Gerçek hak sahipliği ilkesinden hareketle, bir markaya konu işaretin tescilden önce ilk defa ihdas eden ve kullanan kişiler bu kullanıma dayalı olarak, markanın başkalarınca tescil ettirilmek istenmesine itiraz edebilecekleri gibi tescilden sonra da hükümsüzlük davası açabilirler. Dairemizin (23.02.2009 T, 2007/12960-2009/1970) sayılı kararında da belirtildiği üzere, gerçek hak sahipleri, önceye dayalı haklarını tescile itiraz ve hükümsüzlük davası açmak yerine, kendilerine karşı markanın tescilinden sonra açılan tecavüz iddialarına karşı da bu haklarını def"i olarak ileri sürebilirler. Ancak gerçek hak sahipliği ilkesine dayanılarak tescile itiraz için marka başvurusu anında markanın itiraz eden tarafından nizasız bir kullanımının olması gerektiği gibi, tecavüz davalarında da önceye dayalı kullanım hakkının ileri sürülebilmesi için, söz konusu kullanıma marka tescilinden sonra da devam edilmesi, markanın ciddi surette kullanılması ve kullanıma da ara verilmemesi gerekir. Kullanıma uzun süre ara verildikten sonra, tescilli markayı sahibinden izin almaksızın tekrar kullanmaya başlayan kişinin "önceye dayalı hak" savunmasında bulunması MK 2 uyarınca dürüstlük kuralına aykırılık teşkil edecektir.

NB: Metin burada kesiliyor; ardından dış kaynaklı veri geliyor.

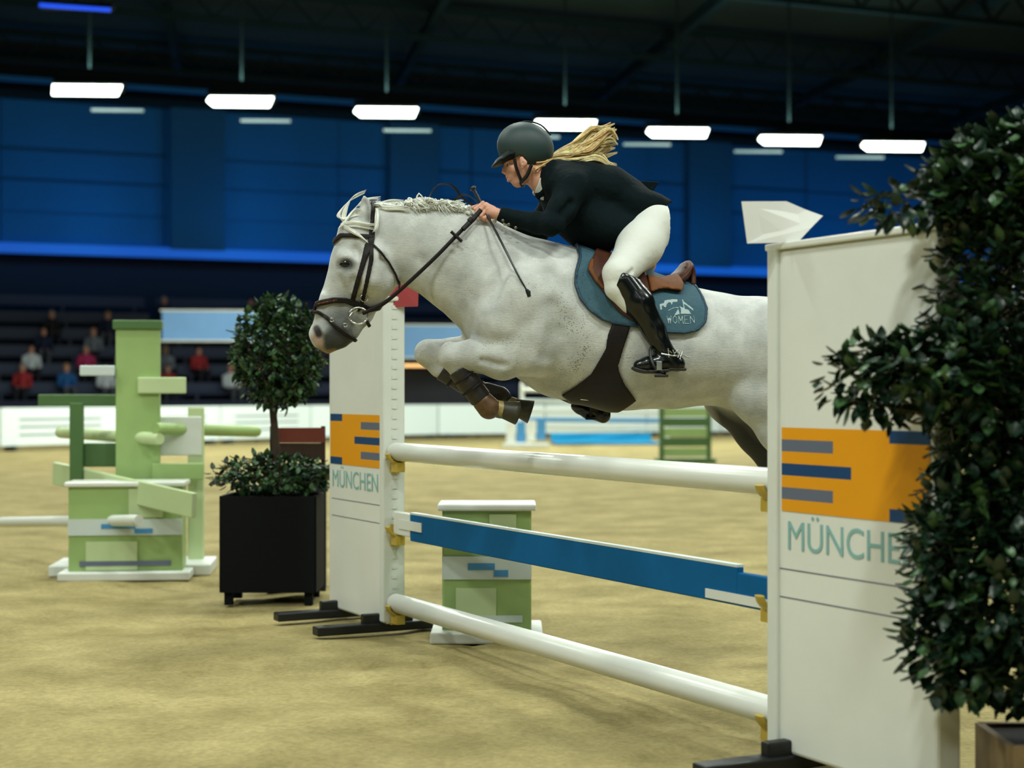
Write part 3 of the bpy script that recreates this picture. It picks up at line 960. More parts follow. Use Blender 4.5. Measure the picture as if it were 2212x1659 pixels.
        link_mesh('fetlock_cup', np_mesh('fetlock_cup', V, Q), M['boot_brown'] if nm == 'near' else M['boot_dark'], t)
        for fr in (.25, .65):
            c_, s_ = hp(*(a0 + (a1 - a0) * fr), cn[0][3])
            pr2 = [c_ + np.array([math.cos(a) * dd[1] * 26 * s_, math.sin(a) * 25 * s_, math.cos(a) * dd[0] * 26 * s_]) for a in np.linspace(0, 2 * PI, 25)]
            b = MB(); b.tube(pr2, .008, 6, flat=.4, cap=False); b.build('strap', M['leather'], t)
    return br

build_tack()

# ------------------------------------------------------------------ rider
M.update({
    'skin': mat('skin', S(205, 150, 126), 0.5, var=0.06, scale=20),
    'jacket': mat('dark_green_jacket', S(4, 19, 22), 0.85, var=0.15, scale=200, bump=0.25, bscale=40, spec=.12),
    'breeches': mat('white_breeches', (0.72, 0.74, 0.69), 0.75, bump=0.2, bscale=30),
    'shirt': mat('white_shirt', (0.65, 0.67, 0.62), 0.7),
    'riding_boot': mat('black_riding_boot', S(8, 14, 15), 0.22, var=0.1, scale=20),
    'sole': mat('boot_sole', S(36, 33, 32), 0.6),
    'helmet': mat('dark_green_helmet', S(30, 52, 52), 0.55, var=0.06, scale=120),
    'helmet_dark': mat('dark_visor', S(12, 24, 23), 0.6, spec=.2),
    'black': mat('black_strap', S(12, 14, 15), 0.5),
    'blond': mat('blond_hair', S(240, 220, 168), 0.45, var=0.3, scale=50, bump=.3, bscale=150),
    'blond_dark': mat('dark_blond_hair', S(196, 160, 104), 0.5, var=0.3, scale=50),
    'lip': mat('lips', S(170, 92, 86), 0.5),
    'button': mat('bronze_button', S(120, 112, 90), 0.35, .8),
})

def person_prims(f):
    # head and face
    chain(f, [(1140, 322, 46, 0, .80), (1126, 338, 40, 0, .80)], .02)
    chain(f, [(1126, 340, 34, 0, .82), (1114, 372, 21, 0, .95), (1117, 390, 13, 0, 1.2)], .02)
    chain(f, [(1119, 396, 8.5, 0, 1.6)], .012)                             # chin
    both(f, [(1140, 366, 15, -.030), (1128, 388, 11, -.022)], .02)         # jaw
    both(f, [(1102, 362, 8, -.036), (1112, 366, 9, -.045)], .015)          # cheekbones
    chain(f, [(1095, 354, 5, 0, .9), (1090, 365, 4.2, 0, 1.0), (1087.5, 371.5, 3.8, 0, 1.25)], .008)   # nose
    both(f, [(1092, 373, 2.6, -.009)], .006)
    both(f, [(1097, 349, 5, -.020), (1104, 349, 4, -.036)], .01)           # brow
    both(f, [(1099.5, 356.5, 4.0, -.031)], .010, 'cut')
    chain(f, [(1096, 382.5, 3.2, 0, 2.6), (1099, 384, 3, 0, 3.2)], .006)   # lips
    chain(f, [(1098.5, 390, 3.3, 0, 2.4), (1101, 389, 3, 0, 3.0)], .006)
    chain(f, [(1094, 386.3, 1.1, 0, 6)], .004, 'cut')
    both(f, [(1127, 343, 5, -.080, .7), (1131, 352, 7.5, -.082, .5), (1129, 361, 4, -.078, .6)], .006)   # ears
    both(f, [(1129, 352, 3.6, -.092, .7)], .005, 'cut')
    # neck and trunk
    chain(f, [(1150, 362, 27, 0, .92), (1170, 386, 27, 0, .98), (1188, 400, 30, 0, 1.2)], .03)
    chain(f, [(1200, 400, 36, 0, 1.7), (1262, 412, 45, 0, 1.55), (1330, 445, 42, 0, 1.3), (1390, 484, 42, 0, 1.3)], .05)
    # arms
    for sd in (-1, 1):
        q = lambda a: [(x, y, r, o if sd < 0 else -o) for x, y, r, o in a]
        chain(f, q([(1228, 402, 24, -.160), (1196, 482, 15, -.240), (1188, 486, 14, -.240)]), .02)
        chain(f, q([(1190, 485, 14, -.240), (1150, 480, 13, -.19), (1085, 465, 11, -.105), (1070, 460, 11, -.095)]), .02)
    # seat and legs: near
    chain(f, [(1402, 492, 41, -.08, 1.0), (1376, 532, 34, -.18), (1335, 592, 24, -.315)], .04)
    chain(f, [(1336, 594, 23, -.320), (1376, 660, 23, -.345), (1428, 748, 16, -.352)], .02)
    chain(f, [(1430, 750, 15, -.352), (1456, 784, 13, -.352)], .015)
    chain(f, [(1452, 784, 13, -.352), (1400, 787, 12, -.352), (1378, 790, 9, -.352)], .015)
    # far
    chain(f, [(1402, 492, 41, .08, 1.0), (1378, 570, 34, .22), (1335, 680, 25, .38)], .04)
    chain(f, [(1335, 680, 26, .38), (1330, 770, 24, .375), (1305, 868, 15, .34)], .02)
    chain(f, [(1304, 898, 12, .335), (1262, 886, 11, .33), (1246, 880, 9, .33)], .015)

def hand_prims(f, sd):
    q = lambda a: [(x, y, r, o if sd < 0 else -o) for x, y, r, o in a]
    chain(f, q([(1086, 466, 11, -.105), (1072, 461, 10.5, -.097), (1050, 447, 8, -.090)]), .012)
    chain(f, q([(1074, 463, 10, -.097), (1056, 460, 8, -.096)]), .012)
    # knuckle, middle joint, tip of the four fingers, closed on rein and whip
    for a in ([(1043, 439.5, 4.6, -.090), (1027, 452, 4.3, -.096), (1034, 462, 3.9, -.088), (1042, 458, 3.4, -.076)],
              [(1046, 446, 4.8, -.096), (1031, 459.5, 4.4, -.103), (1039, 469, 4.0, -.094), (1047, 464, 3.5, -.082)],
              [(1051, 453.5, 4.6, -.098), (1038, 466, 4.2, -.106), (1045, 474, 3.9, -.098), (1053, 469, 3.4, -.086)],
              [(1057, 460, 4.2, -.096), (1047, 471, 3.7, -.104), (1053, 477, 3.4, -.098), (1059, 472, 3.0, -.088)]):
        chain(f, q(a), .004)
    chain(f, q([(1066, 452, 7, -.078), (1050, 443, 5.6, -.066), (1034, 445, 4.9, -.062), (1021, 448.5, 4.2, -.064)]), .006)   # thumb
    for a in ([(1043, 438.5, 4.8, -.092)], [(1047, 445, 4.8, -.098)], [(1052, 452, 4.6, -.100)]):
        chain(f, q(a), .006)

def near_tail(M_, prof):
    pass

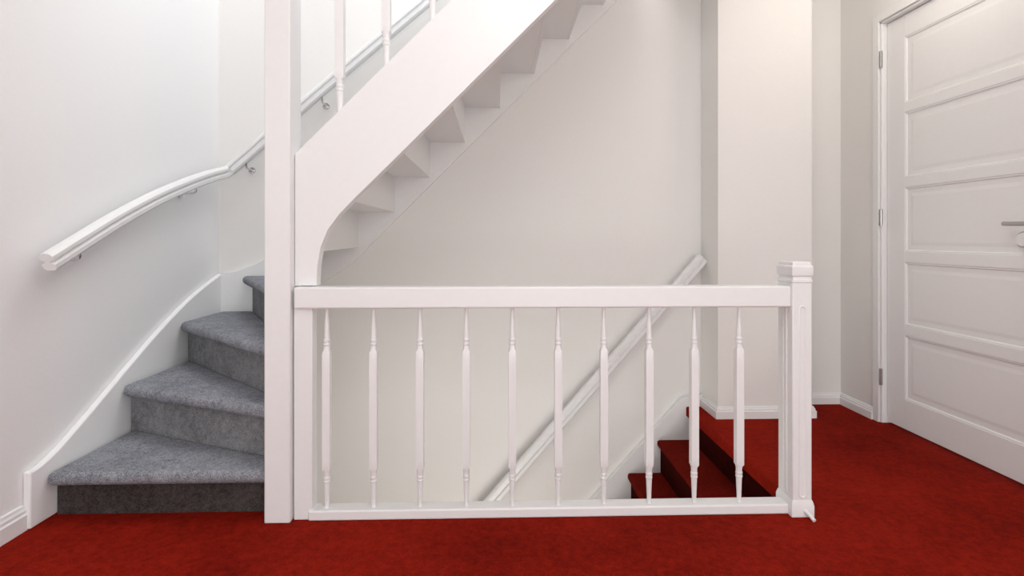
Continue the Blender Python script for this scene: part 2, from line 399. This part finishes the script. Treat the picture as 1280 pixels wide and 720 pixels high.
p2 = [(1.214-1.6*t/8, 3.165, .885-sl*1.6*t/8) for t in range(0, 13)]
attach(sweep('rail', p2, HP2, M_TRIM), h2)
for xx in (0.85, -0.75):
    zz = .885-sl*(1.214-xx)
    bracket(h2, (0, -1, 0), (xx, YB, zz-0.02), (xx, 3.175, zz-0.005))

# ------------------------------------------------------------ descending staircase
ds = empty('staircase', (1.0, 2.6, -0.2), 'red carpeted staircase going down from the hallway', 'staircase')
RU, RI = 0.176, 0.194
for j in range(0, 10):
    x = 1.13-RU*j; z = -RI*j
    if j > 0:
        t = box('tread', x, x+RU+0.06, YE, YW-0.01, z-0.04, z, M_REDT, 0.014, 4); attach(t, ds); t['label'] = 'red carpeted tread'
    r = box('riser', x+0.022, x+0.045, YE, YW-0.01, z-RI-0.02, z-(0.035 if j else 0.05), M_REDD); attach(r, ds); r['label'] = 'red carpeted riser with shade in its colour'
def nl(x): return (x-1.13)*RI/RU
ws3 = prism_xz('wall_string', [(1.234, 0.0), (1.234, 0.066), (1.15, 0.066), (1.10, 0.045), (-0.7, nl(-0.7)+0.075), (-0.7, nl(-0.7)-0.28), (1.15, -0.26)], YW-0.012, YB-0.001, M_TRIM, 0.003); attach(ws3, ds)

# ------------------------------------------------------------ lights
w = bpy.data.worlds.new('world'); scene.world = w; w.use_nodes = True
bg = w.node_tree.nodes['Background']; bg.inputs['Color'].default_value = (0.985, 0.992, 1.0, 1); bg.inputs['Strength'].default_value = 1.55
def area(name, loc, rot, sx, sy, power, col):
    l = bpy.data.lights.new(name, 'AREA'); l.shape = 'RECTANGLE'; l.size = sx; l.size_y = sy; l.energy = power; l.color = col
    o = bpy.data.objects.new(name, l); COL.objects.link(o); o.location = loc; o.rotation_euler = rot; return o
# skylight tilted so that it washes the left wall
area('skylight_lamp', (0.2, 2.5, 4.6), (0, math.radians(-14), 0), 1.6, 1.1, 42, (0.98, 0.99, 1.0))
area('rear_fill', (0.9, -2.4, 1.0), (math.radians(97), 0, math.radians(2)), 2.2, 1.8, 34, (1.0, 0.99, 0.97))  # unseen area light added behind the camera to fill fronts and stair undersides
def point(name, loc, p, col, r=0.15):
    l = bpy.data.lights.new(name, 'POINT'); l.energy = p; l.color = col; l.shadow_soft_size = r
    o = bpy.data.objects.new(name, l); COL.objects.link(o); o.location = loc
point('hall_fill', (0.2, 0.9, 2.35), 18, (1.0, 0.988, 0.97), 0.25)  # fill light added below the hall ceiling to brighten the left wall
point('stairwell_lamp', (0.0, 2.25, -0.85), 14, (1.0, 0.965, 0.91), 0.3)
point('alcove_lamp', (1.75, 2.3, 2.4), 6, (1.0, 0.92, 0.80))

# ------------------------------------------------------------ camera
cam = bpy.data.cameras.new('camera'); co = bpy.data.objects.new('camera', cam); COL.objects.link(co)
co.location = (0, 0, 1.0)
co.rotation_euler = (math.radians(90), 0, -math.atan(20/680))
cam.sensor_width = 36; cam.lens = 36*680/1280
cam.shift_y = -62/1280; cam.clip_start = 0.02
scene.camera = co
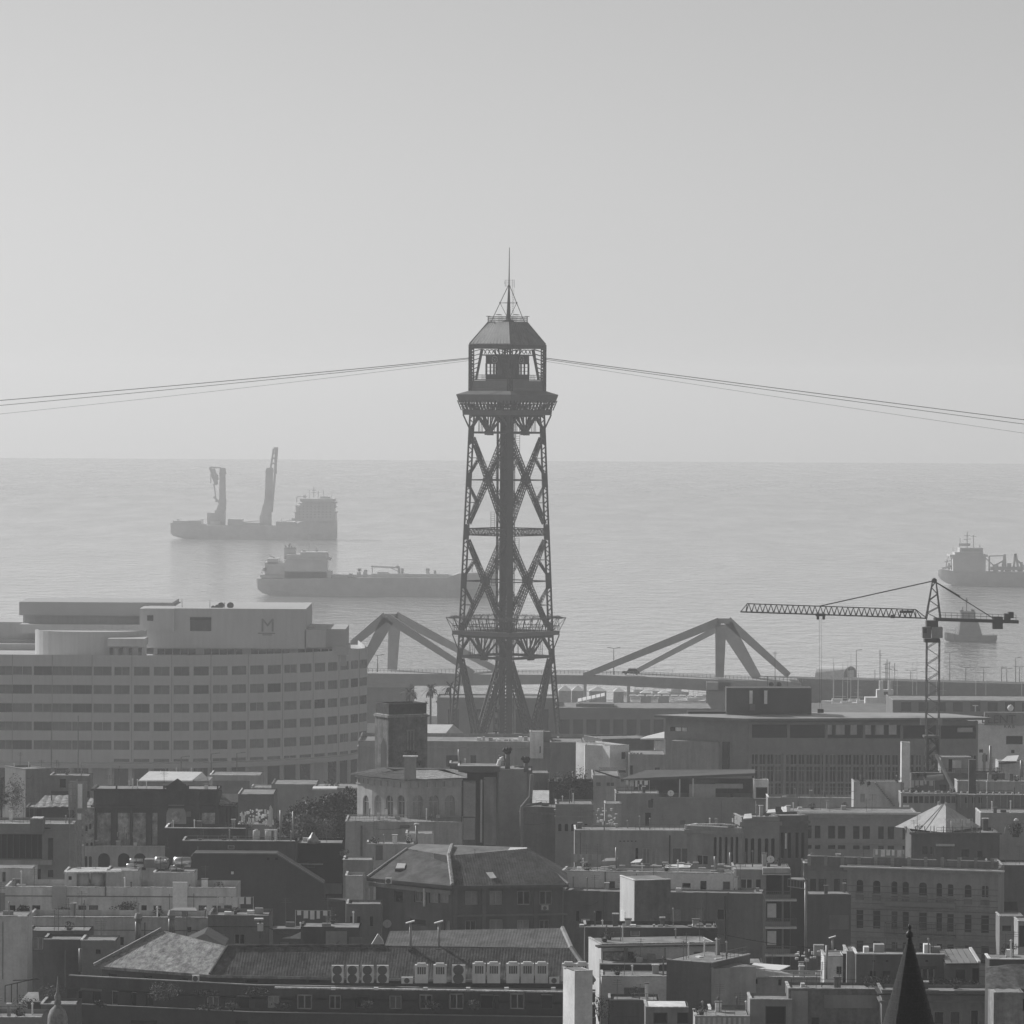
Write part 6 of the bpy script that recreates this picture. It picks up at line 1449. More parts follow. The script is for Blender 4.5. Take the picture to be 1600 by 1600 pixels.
B = Bld('whitewashed_terrace', 'whitewashed terrace block with an outside stair', (1334, 598), (1410, 598), 1222, 8, wall=W_(.36), parapet=.5)
B.finish(); b = MB(); f = B.f
for i in range(14):
    x = 1366 + i * 2.2; y = 1222 + i * 2.7; u0, u1, z0, z1 = f.rect(x, y, x + 2.4, y + 1.2); f.slab(b, u0, u1, z0, z1, -1.0, -.01)
b.build('stair_flight', DARKW, B.o); B.rail(1284, 1236, 1334, 1250, .3, GALV, .5)
B = Bld('white_column_shaft', 'tall white rendered shaft beside the crane mast', (1409, 598), (1422, 598), 1160, 3, left=1407, wall=W_(.42), parapet=.05, cat='chimney'); B.finish()
# crowded roofs at the right under the crane
d = 592
B = Bld('glazed_gallery', 'long low gallery with a row of dark panes and lamp-topped posts', (1408, d), (1496, d), 1240, 8, wall=W_(.26), parapet=.2)
for i in range(10): B.win(1411 + i * 8.4, 1244, 1417.5 + i * 8.4, 1255, 'dark')
B.finish()
B = Bld('glazed_gallery', 'ribbed grey roof wall continuing the gallery to the picture edge', (1494, d), (1640, d), 1242, 8, wall=W_(.19), parapet=.2, coping=MID)
for i in range(12): B.proud('rib', W_(.26), .12, (1500 + i * 10.4, 1243, 1501.5 + i * 10.4, 1262))
for x in (1508, 1519, 1529): B.win(x, 1246, x + 5, 1255, 'hole')
B.finish()
for i in range(19): b = MB(); b.lathe(P(1412 + i * 10, 1238.5 + i * .15, d - .3), [(.05, 0), (.15, .1), (.1, .25), (.02, .3)], 6); tag(b.build('finial_cap', WHITE), 'tiny bright cap in the row along the glazed gallery', 'finial', 'caps along the glazed gallery')
B = Bld('white_parapet_block', 'plain pale parapet wall below the lettered house', (1496, 604), (1640, 604), 1221, 8, wall=W_(.30), parapet=.2); B.finish()
B = Bld('rooftop_plant', 'dark rooftop plant yard with ducts in front of the lettered house', (1424, 616), (1570, 616), 1208, 8, wall=W_(.14), parapet=.3, coping=DARKW); B.finish()
B = Bld('roof_cabin', 'weathered roof cabin with flat dark roof right of the crane base', (1470, 618), (1520, 618), 1184, 5, wall=W_(.25), parapet=.05, bot=1210, cat='roof cabin', coping=TARP); B.proud('pale_patch', W_(.36), .03, (1488, 1188, 1502, 1200)); B.win(1482, 1186, 1488, 1206, 'hole'); B.finish()
chimney('dark fat chimney flue in front of the plant yard', 1514, 1187, 1525, 1240, 588, W_(.13), cap=False)
cowl_pipe('tall black flue pipe with capped top near the lettered house', 1547.5, 1165, 1210, 600, .17, hood=False)
b = MB(); b.tube(P(1444, 1217, 610), P(1474, 1214, 610), .4, n=10); tag(b.build('duct', GALV), 'horizontal pale duct lying by the crane base', 'duct')
b = MB(); pbeam(b, (1463, 1180, 590), (1491, 1236, 570), .3); tag(b.build('prop', STEEL), 'long slanting dark prop beside the crane mast', 'prop')
B = Bld('white_tent_hall', 'pale rounded roof hall under the lettered house', (1560, 640), (1600, 640), 1190, 8, wall=W_(.36), parapet=.05, bot=1230); B.finish(); b = MB(); q = [P(1560, 1192, 640), P(1588, 1190, 640), P(1592, 1180, 644), P(1574, 1181, 644)]; b.hexa([v - Vector((0, 0, .2)) for v in q] + q); b.build('roof', WHITE, B.o)
cowl_pipe('short bright white pipe at the picture edge', 1596, 1188, 1214, 600, .18, hood=False)
for x, y, w in ((1428, 1205, 12), (1440, 1206, 10), (1340, 1217, 10), (1395, 1212, 14), (1352, 1218, 8)): shrub('small potted terrace plant by %s' % {1428: 'the crane foot', 1440: 'the pale duct', 1340: 'the whitewashed stair', 1395: 'the white shaft', 1352: 'the top of the whitewashed terrace'}[x], x, y, x + w, y + 11, 597, 150, .1)
# tent roof
o = thing('tent_roof', 'white pyramid tent roof lit on its left faces', 'tent roof', P(1465, 1296, 545)); d = 545
e = [P(1398, 1292, d + 2), P(1478, 1294, d - 5), P(1532, 1290, d + 3), P(1450, 1286, d + 10)]; ze = e[0].z; e = [Vector((v.x, v.y, ze)) for v in e]; ap = [P(1467, 1257, d + 2), P(1478, 1257, d + 1)]
ap[1].z = ap[0].z; ap += [ap[1] + Vector((0, .8, 0)), ap[0] + Vector((0, .8, 0))]
for k in range(4):
    b = MB(); b.poly([e[k], e[(k + 1) % 4], ap[(k + 1) % 4], ap[k]]); b.build('canvas', gm('tent_canvas', .52, var=.12, scale=1.2, streak=.2), o)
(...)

Somut olayda davacı şirket, dava konusu ... ibaresini ilk defa 2000 yılında marka olarak tescil ettirmiş, davalı ise, uyuşmazlık konusu ibareyi 1998 yılından itibaren markasal olarak kullandığını savunmuş olup, mahkemece yaptırılan bilirkişi incelemesi sonucu, davalı tarafın markayı kullandığına dair delil olarak sunmuş olduğu 1998 ve 2000 yıllarına ait faturaların davalının ticari defterlerinde kayıtlı olduğu tespit edilmiştir. Dava konusu markaya ilişkin ilk kullanımın davalıya ait olduğu anlaşılmakla birlikte, davalı 2000 yılından dava tarihinden kısa süre öncesine ilişkin tecavüz konusu eylemine kadar markayı kullandığına dair bir delil ibraz etmemiş ve kullanımı ispatlayamamıştır. Bu nedenle davalının markayı kullanmayı uzun süre terk etmesi ve daha sonra davadan kısa süre önceki kullanıma dayalı olarak öncelik hakkını ileri sürmesi MK 2. maddeye aykırı olmakla, mahkemece, davalının eyleminin davacı markasına tecavüz oluşturduğu nazara alınarak karar verilmesi gerekirken yazılı şekilde karar verilmesi doğru olmamış, kararın davacı yararına bozulması gerekmiştir.
SONUÇ:Yukarıda açıklanan nedenlerle, davacı vekilinin temyiz itirazlarının kabulüyle, kararın davacı yararına BOZULMASINA, takdir olunan 1.480,00 TL duruşma vekalet ücretinin davalıdan alınarak davacıya verilmesine, ödediği peşin temyiz harcının isteği halinde temyiz edene iadesine, 14.03.2017 tarihinde oybirliğiyle karar verildi.